● Recorded data
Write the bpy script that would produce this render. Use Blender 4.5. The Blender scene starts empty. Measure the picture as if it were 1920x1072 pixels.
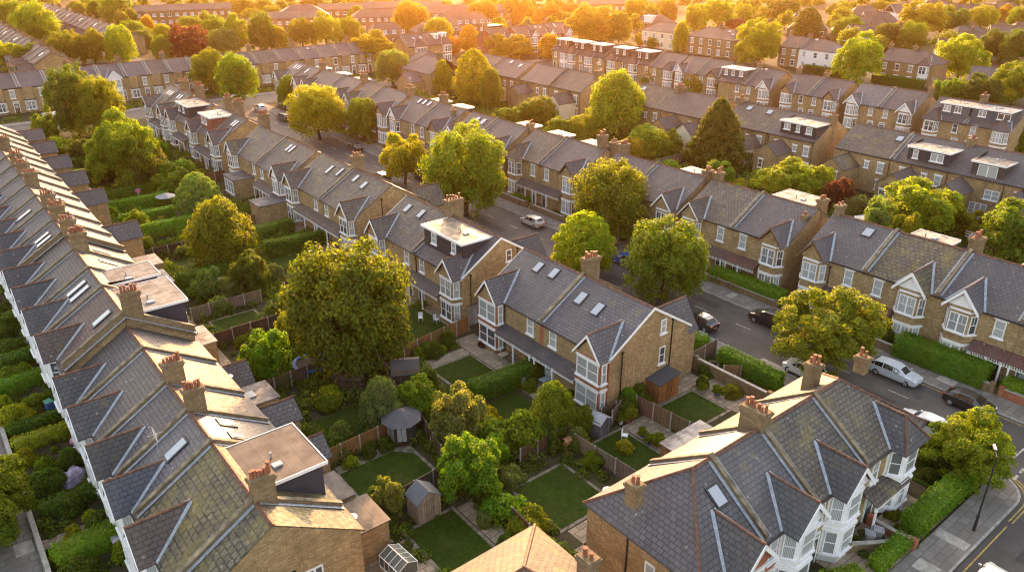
import bpy, math, random
import numpy as np
from mathutils import Vector, Matrix
random.seed(7); RNG = np.random.default_rng(7)
S = bpy.context.scene
COL = S.collection
R = math.radians

# ------------------------------------------------------------------ materials
MATS = {}
def new_mat(name):
    m = bpy.data.materials.new(name); m.use_nodes = True
    nt = m.node_tree; nt.nodes.clear()
    out = nt.nodes.new('ShaderNodeOutputMaterial')
    MATS[name] = m
    return m, nt, out
def N(nt, typ, **kw):
    n = nt.nodes.new(typ)
    for k, v in kw.items():
        if k.startswith('i_'):
            key = k[2:]
            n.inputs[int(key) if key.isdigit() else key.replace('_', ' ')].default_value = v
        else: setattr(n, k, v)
    return n
def L(nt, a, b): nt.links.new(a, b)
def ramp(nt, fac, stops):
    r = nt.nodes.new('ShaderNodeValToRGB')
    e = r.color_ramp.elements
    while len(e) < len(stops): e.new(0.5)
    for i, (p, c) in enumerate(stops):
        e[i].position = p; e[i].color = (c, c, c, 1) if isinstance(c, (int, float)) else (*c, 1)
    L(nt, fac, r.inputs[0]); return r.outputs[0]
def mixc(nt, fac, a, b, blend='MIX'):
    n = nt.nodes.new('ShaderNodeMix'); n.data_type = 'RGBA'; n.blend_type = blend
    for sock, v in ((n.inputs[0], fac), (n.inputs[6], a), (n.inputs[7], b)):
        if isinstance(v, (int, float)): sock.default_value = v
        elif isinstance(v, tuple): sock.default_value = (*v, 1)
        else: L(nt, v, sock)
    return n.outputs[2]
def noise(nt, vec, scale, detail=4, rough=.55):
    n = N(nt, 'ShaderNodeTexNoise'); n.inputs['Scale'].default_value = scale
    n.inputs['Detail'].default_value = detail; n.inputs['Roughness'].default_value = rough
    if vec is not None: L(nt, vec, n.inputs['Vector'])
    return n.outputs['Fac']
def principled(nt, out, base, rough=.7, spec=.5, normal=None, metal=0.):
    b = nt.nodes.new('ShaderNodeBsdfPrincipled')
    for key, v in (('Base Color', base), ('Roughness', rough), ('Specular IOR Level', spec), ('Metallic', metal)):
        if isinstance(v, tuple): b.inputs[key].default_value = (*v, 1)
        elif isinstance(v, (int, float)): b.inputs[key].default_value = v
        else: L(nt, v, b.inputs[key])
    if normal is not None: L(nt, normal, b.inputs['Normal'])
    L(nt, b.outputs[0], out.inputs[0]); return b
def bump(nt, h, dist, strength=1.):
    n = nt.nodes.new('ShaderNodeBump'); n.inputs['Strength'].default_value = strength
    n.inputs['Distance'].default_value = dist; L(nt, h, n.inputs['Height']); return n.outputs[0]
def mapping(nt, vec, sx, sy, sz=1):
    m = nt.nodes.new('ShaderNodeMapping'); m.inputs['Scale'].default_value = (sx, sy, sz); L(nt, vec, m.inputs[0]); return m.outputs[0]
def objinfo(nt): return nt.nodes.new('ShaderNodeObjectInfo')
def uvo(nt): return nt.nodes.new('ShaderNodeTexCoord').outputs['UV']
def world(nt): return nt.nodes.new('ShaderNodeNewGeometry').outputs['Position']

def mk_plain(name, c, rough=.7, spec=.5, metal=0., var=.12, scale=2.5):
    m, nt, out = new_mat(name)
    f = noise(nt, world(nt), scale, 5, .65)
    dark = tuple(x * (1 - var * 2) for x in c)
    lite = tuple(min(1, x * (1 + var)) for x in c)
    principled(nt, out, mixc(nt, ramp(nt, f, [(.3, 0.), (.7, 1.)]), dark, lite), rough, spec, None, metal)
    return m

def mk_slate(name, moss, r0=.62, r1=.8):
    m, nt, out = new_mat(name)
    uv = uvo(nt); oi = objinfo(nt); pos = world(nt)
    br = N(nt, 'ShaderNodeTexBrick', offset=.5)
    L(nt, uv, br.inputs['Vector'])
    br.inputs['Scale'].default_value = 1; br.inputs['Brick Width'].default_value = .44 if moss < .9 else .5; br.inputs['Row Height'].default_value = .32 if moss < .9 else .42
    br.inputs['Mortar Size'].default_value = (.03 if moss < .6 else .045) if moss < .9 else .065; br.inputs['Mortar Smooth'].default_value = .25; br.inputs['Bias'].default_value = 0
    br.inputs['Color1'].default_value = (.82, .82, .86, 1) if moss < .6 else (.66, .66, .68, 1); br.inputs['Color2'].default_value = (1.17, 1.15, 1.14, 1) if moss < .6 else (1.32, 1.3, 1.25, 1); br.inputs['Mortar'].default_value = (.2, .2, .22, 1) if moss < .6 else (.1, .095, .08, 1)
    c = mixc(nt, 1., mixc(nt, 1., oi.outputs['Color'], br.outputs['Color'], 'MULTIPLY'), (.84, .775, .79), 'MULTIPLY')
    # weathering: broad stains down the slope and small pale or dark slates
    n1 = noise(nt, mapping(nt, uv, .55, .16), 1.0, 5, .6)
    c = mixc(nt, ramp(nt, n1, [(.35, 0.), (.75, .55)]), c, (.10, .085, .07))
    wn = N(nt, 'ShaderNodeTexVoronoi'); wn.feature = 'F1'; wn.inputs['Scale'].default_value = 1.1; L(nt, pos, wn.inputs['Vector'])
    c = mixc(nt, ramp(nt, wn.outputs['Distance'], [(.04, .8), (.13, 0.)]), c, (.27, .26, .24))
    if moss > 0:
        n2 = noise(nt, pos, .55, 6, .72)
        c = mixc(nt, ramp(nt, n2, [(.62 - .16 * moss, 0.), (.80 - .12 * moss, .9)]), c, (.17, .135, .03))
        n3 = noise(nt, pos, 5., 4, .7)
        c = mixc(nt, ramp(nt, n3, [(.56, 0.), (.66, .55 * moss)]), c, (.26, .24, .17))
        n4 = noise(nt, pos, 1.7, 5, .7)
        c = mixc(nt, ramp(nt, n4, [(.45, 0.), (.65, .6 * moss)]), c, (.055, .05, .03))
    hgt = mixc(nt, .5, br.outputs['Fac'], noise(nt, uv, 6., 3))
    inv = N(nt, 'ShaderNodeInvert'); L(nt, hgt, inv.inputs['Color'])
    tone = N(nt, 'ShaderNodeSeparateColor'); L(nt, br.outputs['Color'], tone.inputs[0])
    nrm = bump(nt, mixc(nt, .5, inv.outputs[0], tone.outputs[0]), .03, .55)
    vc = N(nt, 'ShaderNodeTexVoronoi'); vc.inputs['Scale'].default_value = .42; L(nt, mapping(nt, pos, 1, 1, .7), vc.inputs['Vector'])
    sc = N(nt, 'ShaderNodeSeparateColor'); L(nt, vc.outputs['Color'], sc.inputs[0])
    c = mixc(nt, 1., c, ramp(nt, sc.outputs[0], [(0., .87), (.5, .98), (1., 1.08)]), 'MULTIPLY')
    n5 = noise(nt, mapping(nt, uv, 2.6, .22), 1.0, 5, .65)
    c = mixc(nt, ramp(nt, n5, [(.5, 0.), (.72, .5)]), c, (.05, .045, .043))
    rg = ramp(nt, noise(nt, uv, 2.2, 4), [(.3, r0), (.7, r1)])
    principled(nt, out, c, rg, .5, nrm)
    return m
mk_slate('slate', .12); mk_slate('slate_smooth', .12, .42, .6); mk_slate('slate_lichen', .65); mk_slate('slate_mossy', 1.)

def mk_brick(name, c1, c2, mortar, obj=True):
    m, nt, out = new_mat(name)
    uv = uvo(nt); oi = objinfo(nt); pos = world(nt)
    br = N(nt, 'ShaderNodeTexBrick', offset=.5); L(nt, uv, br.inputs['Vector'])
    br.inputs['Scale'].default_value = 1; br.inputs['Brick Width'].default_value = .34; br.inputs['Row Height'].default_value = .12
    br.inputs['Mortar Size'].default_value = .012; br.inputs['Mortar Smooth'].default_value = .2; br.inputs['Bias'].default_value = -.1
    br.inputs['Color1'].default_value = (*c1, 1); br.inputs['Color2'].default_value = (*c2, 1); br.inputs['Mortar'].default_value = (*mortar, 1)
    c = mixc(nt, 1., br.outputs['Color'], oi.outputs['Color'], 'MULTIPLY') if obj else br.outputs['Color']
    n1 = noise(nt, pos, .5, 6, .65)
    c = mixc(nt, ramp(nt, n1, [(.42, 0.), (.72, .55)]), c, tuple(x * .48 for x in c1))
    n6 = noise(nt, mapping(nt, pos, 1.3, 1.3, .12), 1., 5, .65)
    c = mixc(nt, ramp(nt, n6, [(.54, 0.), (.72, .4)]), c, tuple(x * .38 for x in c1))
    n2 = noise(nt, mapping(nt, pos, 3, 3, .8), 1.3, 5, .7)
    c = mixc(nt, ramp(nt, n2, [(.56, 0.), (.74, .5)]), c, tuple(min(1, x * 1.5) for x in c2))
    n3 = noise(nt, pos, 4.5, 4, .7)
    c = mixc(nt, ramp(nt, n3, [(.32, .42), (.55, 0.)]), c, tuple(x * .5 for x in c1))
    nrm = bump(nt, mixc(nt, .4, br.outputs['Fac'], n3), .012, .5)
    principled(nt, out, c, .88, .25, nrm)
    return m
mk_brick('stock_brick', (.27, .185, .088), (.45, .33, .175), (.22, .17, .115))
mk_brick('red_brick', (.30, .088, .046), (.40, .135, .07), (.28, .18, .12), False)
mk_brick('old_brick', (.17, .118, .066), (.27, .19, .10), (.20, .16, .11), False)
mk_plain('white_paint', (.72, .72, .74), .5, .4, var=.06)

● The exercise
From the first line of the material down to the line containing "R = math.radians", inclusive, return each line exactly, skipping any picture.

● Answer to this exercise
Write the bpy script that would produce this render. Use Blender 4.5. The Blender scene starts empty. Measure the picture as if it were 1920x1072 pixels.
import bpy, math, random
import numpy as np
from mathutils import Vector, Matrix
random.seed(7); RNG = np.random.default_rng(7)
S = bpy.context.scene
COL = S.collection
R = math.radians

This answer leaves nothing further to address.